| 03.18.2018

Finding the faith — Return to ‘Crisis of confidence’ inspiration


After the long and drawn out election, President Obama took the podium at the presidential inauguration to take a step forward to a second term and deal with the pressing issues of the upcoming year. These issues include immigration reform, reducing the debt and gun regulation. As the inaugural ceremony continued, the press, political leaders and audience continued the traditional falsified ideal of how great American democracy is.
It had seemed the country’s political leaders, pundits and Americans themselves forgot the perverted circus that the country endured for a year and a half — from the ridiculous voter ID laws and historic influence of untraceable money to the absurd press coverage of the election and rivers of misinformation from both campaigns.

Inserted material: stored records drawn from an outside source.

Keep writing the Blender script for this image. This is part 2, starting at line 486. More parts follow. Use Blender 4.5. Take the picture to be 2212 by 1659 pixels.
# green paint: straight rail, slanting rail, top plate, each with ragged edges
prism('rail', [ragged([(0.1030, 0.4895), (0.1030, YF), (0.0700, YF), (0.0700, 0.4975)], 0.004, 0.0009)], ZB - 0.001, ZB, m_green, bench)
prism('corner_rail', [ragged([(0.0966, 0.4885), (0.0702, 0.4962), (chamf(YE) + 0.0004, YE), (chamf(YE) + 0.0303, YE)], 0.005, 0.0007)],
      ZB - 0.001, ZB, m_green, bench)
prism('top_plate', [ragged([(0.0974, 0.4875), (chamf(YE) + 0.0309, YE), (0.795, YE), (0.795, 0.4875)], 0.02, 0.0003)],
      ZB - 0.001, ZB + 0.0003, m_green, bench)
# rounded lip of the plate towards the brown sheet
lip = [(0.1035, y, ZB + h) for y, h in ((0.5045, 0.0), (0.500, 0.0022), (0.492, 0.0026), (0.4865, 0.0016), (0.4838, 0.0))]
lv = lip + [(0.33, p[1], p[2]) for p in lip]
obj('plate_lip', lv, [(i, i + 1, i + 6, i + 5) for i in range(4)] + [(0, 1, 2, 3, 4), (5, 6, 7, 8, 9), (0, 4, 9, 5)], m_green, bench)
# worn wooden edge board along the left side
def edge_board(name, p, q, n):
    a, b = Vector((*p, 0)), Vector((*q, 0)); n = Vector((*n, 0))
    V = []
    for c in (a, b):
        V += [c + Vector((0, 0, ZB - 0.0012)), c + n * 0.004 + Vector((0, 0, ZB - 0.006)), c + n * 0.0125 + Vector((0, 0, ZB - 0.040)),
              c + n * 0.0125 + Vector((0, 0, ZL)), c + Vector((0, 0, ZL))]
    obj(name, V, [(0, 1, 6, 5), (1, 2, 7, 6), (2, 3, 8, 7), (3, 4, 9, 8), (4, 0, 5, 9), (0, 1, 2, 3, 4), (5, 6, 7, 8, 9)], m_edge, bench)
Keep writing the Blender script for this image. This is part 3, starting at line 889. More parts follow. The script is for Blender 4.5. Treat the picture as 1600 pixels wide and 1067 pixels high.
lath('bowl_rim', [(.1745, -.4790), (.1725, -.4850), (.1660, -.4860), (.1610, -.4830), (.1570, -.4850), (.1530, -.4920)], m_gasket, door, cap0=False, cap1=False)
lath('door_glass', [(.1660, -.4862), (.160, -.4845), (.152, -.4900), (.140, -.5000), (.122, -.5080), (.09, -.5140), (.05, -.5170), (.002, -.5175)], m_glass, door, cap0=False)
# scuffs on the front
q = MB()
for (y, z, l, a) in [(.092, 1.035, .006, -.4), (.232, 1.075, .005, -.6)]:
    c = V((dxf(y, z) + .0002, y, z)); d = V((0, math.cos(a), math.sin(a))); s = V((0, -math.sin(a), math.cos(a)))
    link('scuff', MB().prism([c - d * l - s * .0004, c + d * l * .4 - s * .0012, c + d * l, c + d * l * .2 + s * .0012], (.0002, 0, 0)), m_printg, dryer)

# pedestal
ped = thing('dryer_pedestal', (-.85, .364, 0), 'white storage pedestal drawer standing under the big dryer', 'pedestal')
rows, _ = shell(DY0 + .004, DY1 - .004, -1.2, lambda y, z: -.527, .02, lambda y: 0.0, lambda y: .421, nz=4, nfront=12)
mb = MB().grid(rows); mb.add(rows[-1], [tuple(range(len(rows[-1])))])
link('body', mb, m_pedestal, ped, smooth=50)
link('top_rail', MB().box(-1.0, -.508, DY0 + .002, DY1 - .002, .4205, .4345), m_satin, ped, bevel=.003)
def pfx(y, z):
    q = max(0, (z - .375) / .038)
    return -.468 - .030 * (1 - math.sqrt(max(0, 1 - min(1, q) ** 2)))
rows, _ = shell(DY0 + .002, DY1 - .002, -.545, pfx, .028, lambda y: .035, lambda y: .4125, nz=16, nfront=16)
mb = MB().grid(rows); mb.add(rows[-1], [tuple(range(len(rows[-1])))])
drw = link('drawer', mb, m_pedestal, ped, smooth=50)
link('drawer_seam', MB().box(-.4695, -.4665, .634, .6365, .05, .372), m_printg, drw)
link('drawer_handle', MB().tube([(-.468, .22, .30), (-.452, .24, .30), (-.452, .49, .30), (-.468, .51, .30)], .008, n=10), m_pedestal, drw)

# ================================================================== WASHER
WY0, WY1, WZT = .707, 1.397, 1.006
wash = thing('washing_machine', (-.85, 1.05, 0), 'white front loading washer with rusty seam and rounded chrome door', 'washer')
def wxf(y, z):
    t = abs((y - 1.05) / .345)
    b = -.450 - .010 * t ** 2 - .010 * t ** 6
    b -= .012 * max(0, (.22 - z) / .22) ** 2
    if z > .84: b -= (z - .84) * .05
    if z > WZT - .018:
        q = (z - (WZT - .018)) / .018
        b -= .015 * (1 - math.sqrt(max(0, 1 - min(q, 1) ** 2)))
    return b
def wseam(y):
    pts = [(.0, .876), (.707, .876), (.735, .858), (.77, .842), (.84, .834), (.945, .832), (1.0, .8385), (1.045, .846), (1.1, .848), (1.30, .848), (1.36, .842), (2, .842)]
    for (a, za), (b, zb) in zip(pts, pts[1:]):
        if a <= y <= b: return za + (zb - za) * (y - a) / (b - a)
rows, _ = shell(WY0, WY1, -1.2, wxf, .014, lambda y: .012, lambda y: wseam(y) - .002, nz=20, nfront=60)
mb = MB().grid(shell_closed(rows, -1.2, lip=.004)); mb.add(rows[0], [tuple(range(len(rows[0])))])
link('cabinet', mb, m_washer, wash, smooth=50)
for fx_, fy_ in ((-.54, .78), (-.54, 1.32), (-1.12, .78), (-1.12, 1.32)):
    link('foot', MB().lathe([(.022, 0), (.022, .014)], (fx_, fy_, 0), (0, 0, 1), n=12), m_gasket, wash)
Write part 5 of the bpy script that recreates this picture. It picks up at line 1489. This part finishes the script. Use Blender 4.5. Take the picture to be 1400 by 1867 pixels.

In the 2012 presidential election the Bipartisan Policy Center estimates that only 57.5 percent of eligible citizens voted. In 2010, Idaho produced the pitiful voter turnout of 40.21 percent for mid-term congressional and senate races, according to the Secretary of State office.  Not to mention local elections that produce disgraceful voter turnouts of 20 percent and less, yet often have the most effect on citizen’s daily lives.
How dare we call ourselves a “grand” democracy, when at best only 57.5 percent of our eligible citizenship vote — a shameful statistic. As a country, how have we accepted this unabashed ambivalence toward voting?
As Jimmy Carter warned in his “Crisis of Confidence” speech to the nation in 1979, the American public is losing faith in their government, schools, media and democracy, but most importantly, their country. Voter turnout and political participation suggest that Americans have given up on making their society as a whole better and the average citizen is a self-proclaimed nitwit about any current event.
These are deep societal problems that must be addressed in this era and the next. But just because they exist does not mean we back down from them, forget about them or, in the case of the present society, simply pretend they do not exist.
No, America has innovated, transformed and progressed through crisis after crisis, as we can do so with this current crisis of confidence.
Many worry if this can be done, but remember the easy and destructive road is to proclaim ignorant neutrality concerning the troubles our society faces, even though to do so would be to reduce yourself to a ignorant, unenlightened speck of a citizen.